Katie: It's a good thing to make aware. Like you said, they're not two different things. Yeah. They're a more modern version because time. But that would be like anything else.
Jim: Yeah. So we had really fascinating conversation about that. Because I do really love ancient Greek culture and religion. And I studied it in college and I've never stepped foot in Greece, and so I. I don't consider myself a reconstructionist or a helenist. I know what I know from here and my desire is to go to Greece and to have that, but I will always be a tourist.
Jim: I will not be Greek. And to honor and respect that from my perspective.
Katie: Yeah, exactly. Which is good practice appreciating it appropriately.
Jim: That's good practice to respect all other cultures.
Katie: Yep.
Katie: So NWTS would do again? This isn't your first year going anyway.

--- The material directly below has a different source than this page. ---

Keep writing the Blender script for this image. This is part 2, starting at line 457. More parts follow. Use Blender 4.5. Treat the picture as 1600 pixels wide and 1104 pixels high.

Jim: Yes. I will definitely do NWTS again, it's just in Portland, Oregon.
Katie: And it sounds like they're going through growing pains, which always means progress.
Jim: So many people said it was so much better. It's just gotten better every year. People said that it was just like the best year ever.
Jim: I'm excited for next year. I'm definitely always gonna go to NWTS. It's just a fantastic event. And Mary Kay Greer is sitting there all the tarot luminaries are gonna be there.
Jim: You love tarot or divination in general, it's definitely worth going. People fly in from all over the world.
Katie: Hey, maybe next year we'll do a live episode as a panel or something. That would be fun.
Jim: Yeah, definitely. People were into the podcast, so it was fun to pass out the postcards and talk about it.
Jim: Oh, good.
Katie: Yay. Yeah. We're coming after every convention next year, or at least more than the none that I went to this year.
Jim: I don't even have a book out yet and I'm getting off first to be keynote speaker.
Katie: You don't even need a book at this point. It just will be a bonus when it happens.
Katie: I know that I'm a kick ass presenter. It's so fun to like present and do those things.
Katie: And you know you're shit, Jim. It's so fun.
Katie: Your tons of fun. It's so much fun to learn from you. So well congratulations. It's so exciting.